Tag Archive: Ground Control to Major Tom

Anders Helstrup, Norwegian Skydiver Records Meteorite

Anders Helstrup, Norwegian Skydiver Records Meteorite

Last week a Norwegian skydiver, Anders Helstrup, captured a first ever video of a meteorite that shot past him right after he deployed his parachute. Apparently the search for the rock still continues. (See the video and associated article linked to the image above)

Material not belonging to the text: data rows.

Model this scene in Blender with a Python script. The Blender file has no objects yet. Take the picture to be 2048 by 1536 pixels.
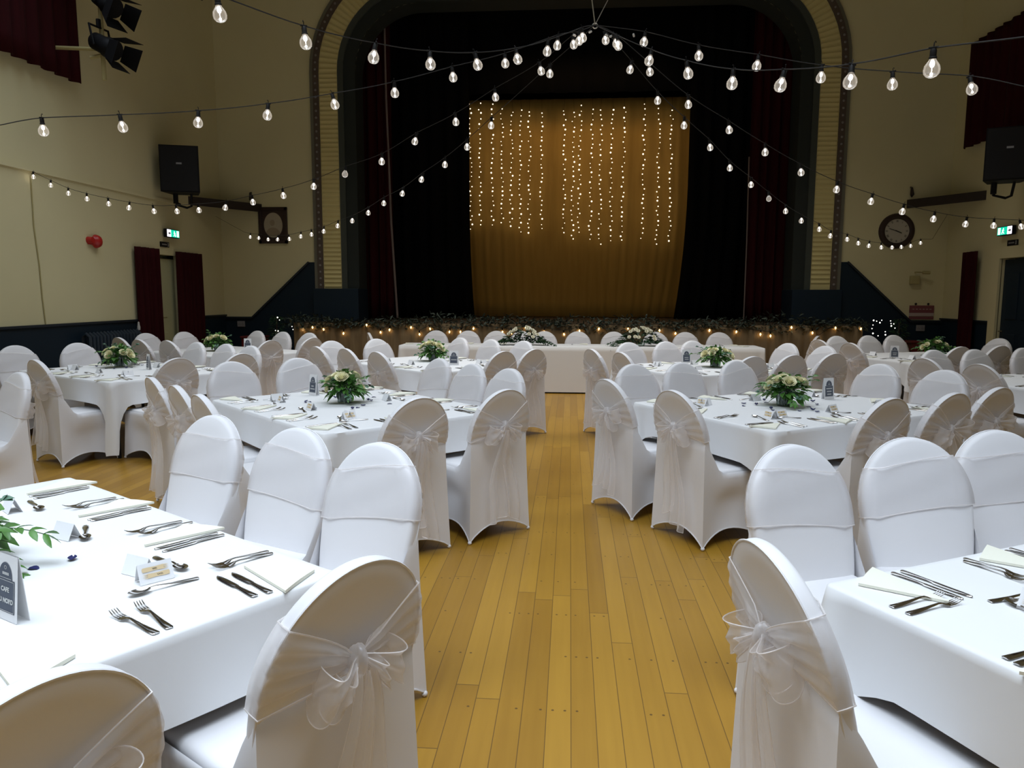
import bpy, bmesh, math, random
from mathutils import Vector, Matrix
random.seed(11)
scene = bpy.context.scene
COL = scene.collection
PI = math.pi

CAM_ROT = [(0.996954, 0.077934, 0.002946), (-0.012242, 0.119083, 0.992809), (0.077023, -0.989821, 0.119674)]
TABLES = {'T1': (-1.806, 1.961, 146.7), 'T2': (1.858, 1.888, 27.7), 'T3': (-1.589, 5.26, 135.3), 'T4': (1.63, 5.513, 31.8), 'T5': (-4.643, 7.455, 150.0), 'T6': (-1.624, 8.662, 138.0), 'T7': (-4.823, 10.138, 152.0), 'T8': (1.631, 8.498, 28.0), 'T9': (4.749, 10.298, 22.0), 'T10': (4.774, 7.397, 21.0)}
# white covered chairs: x, y of the top of the back, kind
CHAIR_TOPS = {'T1': [(-1.709, 3.419, 'F'), (-1.182, 3.126, 'F'), (-0.74, 2.832, 'F'), (-0.462, 1.55, 'B'), (-0.814, 1.012, 'B')], 'T2': [(0.876, 2.942, 'F'), (1.414, 3.137, 'F'), (1.872, 3.353, 'F'), (0.469, 1.746, 'B')], 'T3': [(-2.94, 4.978, 'B'), (-2.525, 4.549, 'B'), (-2.158, 4.146, 'B'), (-0.854, 4.146, 'B'), (-0.392, 4.56, 'B'), (-1.189, 6.725, 'F'), (-0.816, 6.213, 'F'), (-0.472, 5.859, 'F'), (-2.945, 6.216, 'F'), (-2.506, 6.63, 'F')], 'T4': [(0.264, 5.186, 'B'), (0.645, 4.616, 'B'), (1.858, 4.396, 'B'), (2.344, 4.667, 'B'), (2.78, 4.985, 'B'), (0.546, 6.363, 'F'), (0.974, 6.554, 'F'), (1.494, 6.813, 'F'), (2.689, 6.6, 'F'), (2.992, 6.112, 'F')], 'T5': [(-6.257, 7.895, 'F'), (-5.857, 8.389, 'F'), (-4.737, 6.21, 'B'), (-3.585, 6.508, 'B'), (-3.243, 7.08, 'B'), (-4.527, 8.688, 'F'), (-4.034, 8.431, 'F'), (-3.616, 8.158, 'F')], 'T6': [(-2.847, 8.143, 'B'), (-2.432, 7.877, 'B'), (-1.973, 7.459, 'B'), (-0.687, 7.675, 'B'), (-0.38, 8.018, 'B'), (-1.493, 10.06, 'F'), (-1.029, 9.717, 'F'), (-0.583, 9.449, 'F'), (-3.011, 9.152, 'F'), (-2.563, 9.649, 'F')], 'T7': [(-6.054, 9.519, 'B'), (-5.543, 9.138, 'B'), (-5.074, 8.984, 'B'), (-6.321, 10.606, 'F'), (-5.972, 11.058, 'F'), (-4.99, 11.522, 'F'), (-4.469, 11.266, 'F'), (-3.958, 11.025, 'F'), (-3.802, 9.165, 'B'), (-3.473, 9.785, 'B')], 'T8': [(0.238, 8.117, 'B'), (0.529, 7.687, 'B'), (0.731, 9.308, 'F'), (1.218, 9.553, 'F'), (1.582, 9.752, 'F'), (1.773, 7.299, 'B'), (2.219, 7.534, 'B'), (2.703, 7.791, 'B'), (2.698, 9.385, 'F'), (3.0, 8.939, 'F')], 'T9': [(3.888, 11.163, 'F'), (4.416, 11.378, 'F'), (4.855, 11.554, 'F'), (3.327, 10.198, 'B'), (3.503, 9.556, 'B'), (4.548, 8.999, 'B'), (5.122, 9.234, 'B'), (6.002, 10.857, 'F')], 'T10': [(3.365, 7.29, 'B'), (3.557, 6.695, 'B'), (3.965, 8.41, 'F'), (4.464, 8.545, 'F'), (5.165, 8.865, 'F')], 'T11': [(-4.097, 5.199, 'F')], 'TH': [(-3.053, 11.149, 'B'), (-2.203, 11.745, 'F'), (-1.649, 11.658, 'F'), (-1.21, 11.883, 'F'), (-0.419, 11.828, 'F'), (0.127, 11.585, 'F'), (0.704, 11.664, 'F'), (1.36, 11.6, 'F'), (1.867, 11.824, 'F'), (2.423, 11.9, 'F'), (3.385, 11.292, 'F')]}
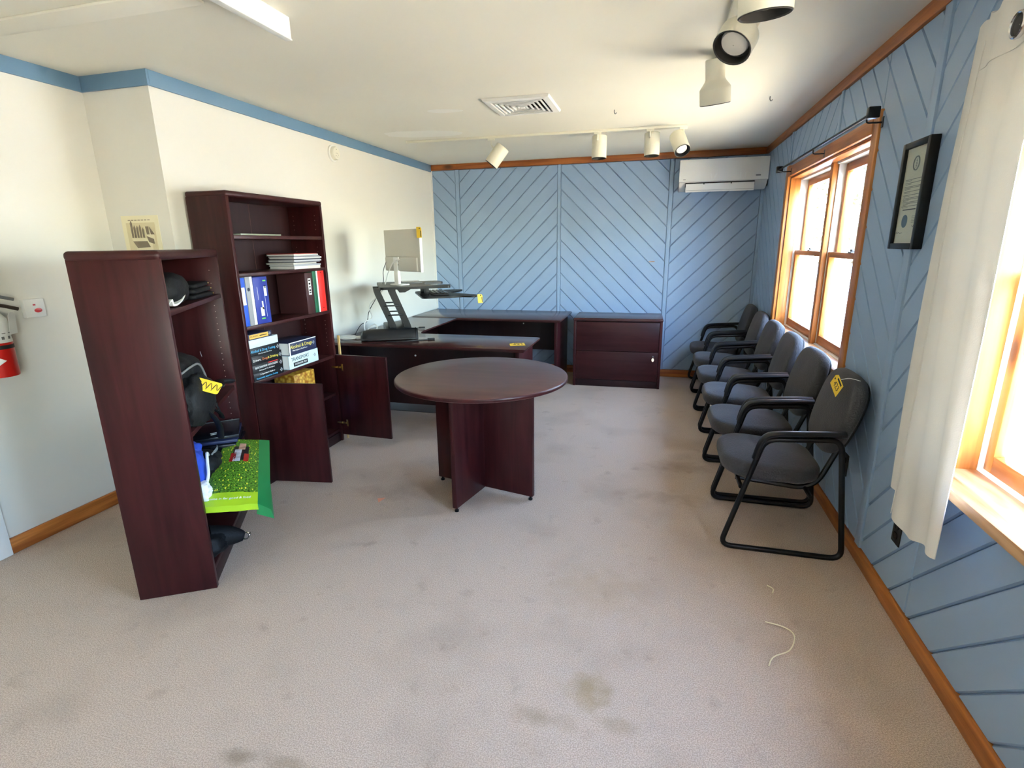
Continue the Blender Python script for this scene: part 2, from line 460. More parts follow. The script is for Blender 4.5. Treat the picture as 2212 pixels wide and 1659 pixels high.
# trims and baseboards
struct(qbox('trim_1', (XL, XR-.025, YB-.026, YB, ZT, H), pinex, bev=.003))
struct(qbox('trim_2', (XR-.026, XR, YF, YB, ZT, H), pine, bev=.003))
struct(qbox('trim_3', (XL, XL+.015, YJ, YB-.026, H-.078, H), bluetrim, bev=.002))
struct(qbox('trim_4', (XA+.015, XL+.015, YJ-.015, YJ, H-.078, H), bluetrim, bev=.002))
struct(qbox('trim_5', (XA, XA+.015, YF, YJ, H-.078, H), bluetrim, bev=.002))
struct(qbox('trim_6', (XA, -1.75, 1.845, 1.965, H-.012, H), ceilm, bev=.004))
struct(qbox('trim_7', (XA, XA+.022, 1.55, 1.655, 0, 2.1), whitetrim, bev=.003))
struct(qbox('trim_8', (XL, XL+.022, YB-.016, YB-.001, .75, ZT), whitetrim, bev=.002))
struct(qbox('baseboard_back', (XL+.018, XR-.02, YB-.02, YB, 0, .085), pinex, bev=.004))
struct(qbox('baseboard_right', (XR-.02, XR, YF, YB, 0, .085), pine, bev=.004))
struct(qbox('baseboard_left', (XL, XL+.018, YJ, YB-.02, 0, .085), pine, bev=.004))
struct(qbox('baseboard_alcove', (XA, XA+.018, 1.655, YJ, 0, .085), pine, bev=.004))
struct(qbox('baseboard_jog', (XA+.018, XL+.018, YJ-.018, YJ, 0, .085), pinex, bev=.004))

# ---------------------------------------------------------------- windows in the right wall
def window(name, w, mull, casing_near=True, casing_far=True, stool=.03, slock=True, apron=False, stooldrop=0):
    y0, y1, z0, z1 = w
    root = bpy.data.objects.new(name, None); C.objects.link(root); root.location = (XR, y0, z0); root['kind'] = 'structure'
    root.empty_display_size = .1
    Lh, Hh = y1-y0, z1-z0
    def part(n, lims, m_, par=root, bev=.003): return qbox(n, lims, m_, par, bev)
    cx0, cx1 = -.024, 0
    if casing_near: part('casing', (cx0, cx1, -CAS, 0, -.06, Hh+.10), pinez)
    if casing_far: part('casing', (cx0, cx1, Lh, Lh+CAS, -.06, Hh+.09), pinez)
    part('casing', (cx0-.004, cx1, -CAS if not casing_near else 0, Lh, Hh, Hh+.075), pine)
    part('stool', (-stool, .088, -CAS-.01, Lh+CAS*.6, -.035-stooldrop, .004-stooldrop), sillm, bev=.006)
    if apron: part('apron', (-.02, 0, -CAS, Lh+CAS*.6, -.085-stooldrop, -.035-stooldrop), pine)
    # jamb boards and white liners
    part('jamb', (0, .075, -.0, .016, 0, Hh), pinez); part('jamb', (0, .075, Lh-.016, Lh, 0, Hh), pinez)
    part('jamb', (0, .075, .016, Lh-.016, Hh-.016, Hh), pine)
    n = mull+1; uw = Lh/n
    for k in range(n):
        a, b = k*uw, (k+1)*uw
        if k: part('mullion', (.056, .088, a-.028, a+.028, 0, Hh), pinez); part('mullion_core', (.088, .19, a-.022, a+.022, 0, Hh), whitetrim)
        aa = a+(.022 if k else .0); bb = b-(.022 if k < n-1 else 0)
        for (p, q, x0) in ((aa, aa+.018, .075 if k == 0 else .089), (bb-.018, bb, .075 if k == n-1 else .089)):
            part('jamb_liner', (x0, .19, p, q, 0, Hh), whitetrim)
        part('jamb_liner', (.075, .19, aa+.018, bb-.018, Hh-.03, Hh), whitetrim)
        part('outer_sill', (.075, .21, aa+.018, bb-.018, -.02, .012), whitetrim)
        a2, b2 = aa+.018, bb-.018; mz = Hh*.505
        def sash(x0, x1, zz0, zz1, top, bot):
            s = part('sash', (x0, x1, a2, a2+.042, zz0, zz1), pinez)
            part('stile', (x0, x1, b2-.042, b2, zz0, zz1), pinez, s)
            part('rail', (x0, x1, a2+.042, b2-.042, zz0, zz0+bot), pine, s)
            part('rail', (x0, x1, a2+.042, b2-.042, zz1-top, zz1), pine, s)
            g = part('pane', ((x0+x1)/2-.003, (x0+x1)/2+.003, a2+.042, b2-.042, zz0+bot, zz1-top), glass, s, 0)
            return s
        sash(.13, .165, mz-.02, Hh-.03, .05, .035)
        s = sash(.09, .125, .012, mz+.02, .035, .06)
        if slock:
            bm = B(); yc = (a2+b2)/2
            bx(bm, .088, .13, yc-.03, yc+.03, mz+.02, mz+.028, bev=.002); bx(bm, .098, .118, yc-.012, yc+.03, mz+.028, mz+.042, bev=.004)
            ob('sash_lock', bm, greyp, s)
    portal((XR+.215, (y0+y1)/2, z0+Hh/2), (0, PI/2, 0), Hh, Lh)
    return root
window('window_1', WIN1, 1, stool=.03, stooldrop=.0)
window('window_2', WIN2, 1, casing_far=False, stool=.085, apron=True)
window('window_added', WIN_ADDED, 1)  # added out of view for extra daylight on the near walls and floor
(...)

Just like in my “Ground Control To Major Tom” blog about the first music video made in space, this is another groundbreaking celestial cinema first! Never before has a meteorite been recorded in mid-air after its light has gone out. It would be extremely difficult to try to make such a thing happen, given that it is unknown when or where a meteorite will hit our atmosphere. However, with the abilities of new technology it makes sense that someone would find themselves in a situation where they are in mid-air with a Go Pro camera, and here we have it, a statistical anomaly has been recorded for posterity.

“Remarkable Story Of Chicken Little” – 1865 edition

‘The sky is falling’ is a famous term from the children’s story, “Chicken Little”, and apparently versions of this story go back more than 25 centuries. (See above Chicken Little story link). So perhaps seeing a shooting star is good luck because you presumably lived to tell the tale and therefore since you are so lucky you deserve your wish come true? That is my humble analysis.

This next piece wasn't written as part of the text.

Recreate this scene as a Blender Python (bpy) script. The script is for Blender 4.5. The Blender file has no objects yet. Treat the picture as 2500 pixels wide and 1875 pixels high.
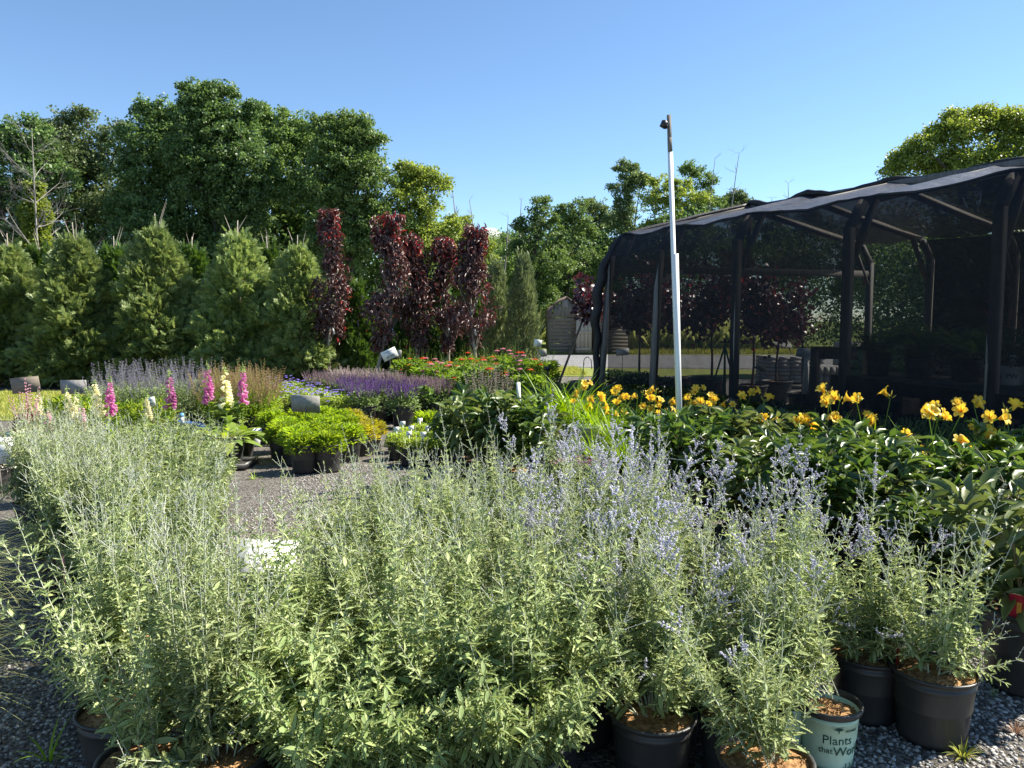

It should be noted that the term, “The Sky Is Falling” is from Chicken Little, but has nothing to do with shooting stars (but rather a sort of fear mongering that is sort of like crying wolf). I just thought the “Sky Is Falling” term was so appropriate in this case of this skydiver, because to him that is exactly how it appeared!

When you wish upon a star...

When you wish upon a star…

The term “shooting star” originally came from ancient times, before advanced science, when there were actually thought to be stars shooting across the night sky. Now we know it is actually not a star at all, but rather a meteorite that burns up as it passes through the earth’s atmosphere. (Source article linked up to below image)

Shooting stars are a symbol of hope in our society. They provide the idea that there are unknown things out there, and the possibility of a granted wish. Apparently the wish originates from ancient Greece, it was believed that the stars were leaked from the Heavens and while the God’s were looking down on us they were more receptive to hear our wishes. (Source article linked up to above image)

Did Helstrup’s wish come true? According to the article about the skydiver and his meteorite, if he had jumped just two seconds later it would’ve ripped him in half – Anders Helstrup couldn’t be luckier, and it seems his wish has been granted.

My Meteorite Necklace

My Meteorite Necklace – formerly a shooting star

Someone very special recently gave me a piece of a meteorite that had been made into a necklace, which was quite possibly the most meaningful and serendipitous gift I’ve received (most of the reasons I won’t go into here). This is a rare item that I will cherish forever. It is my kind of jewelry, unique and natural. It looks very mysterious. It definitely doesn’t look like a star, nor does it glow. Looking at it I am reminded of Superman’s Kryptonite, and what’s funny is that they both come from outer space.

The coincidences that surround shooting stars provide a mystical element to the moment in which they are viewed. They take us out of our everyday reality just for an instant and give us hope. It is a reminder that we should be thankful for the present, and that at anytime something spectacular could happen!

Ground Control to Major Tom

I feel obligated to write about the first music video in space, which if you haven’t seen yet (linked above) was a glorious rendition of David Bowie’s “Space Oddity” (posted yesterday by Chris Hadfield, an astronaut from Canada). If video killed the radio star, and internet killed the video store, and space is the final frontier…then…did space kill the internet?

Well, yes, I’d say Hadfield “killed it” with almost 2 million views in less than 24 hours!

This is definitely a benchmark in digital entertainment, as space is no longer our final frontier. I think another reason why this seems significant to me is that I vaguely remember that the first script I “covered” in Hollywood was titled aptly, GROUND CONTROL TO MAJOR TOM. If memory serves me correct, it was just the David Bowie song drawn out at length into a feature screenplay. Anyway, it was a great sample of the caliber of scripts that one generally reads while doing said coverage.

Kudos to you, Chris Hadfield. And clever song pick, no-one could do that from a better viewpoint! We all wish we were staring back at Earth from outer space. YOU are officially the most interesting man in the world. Dos Equis had better watch out.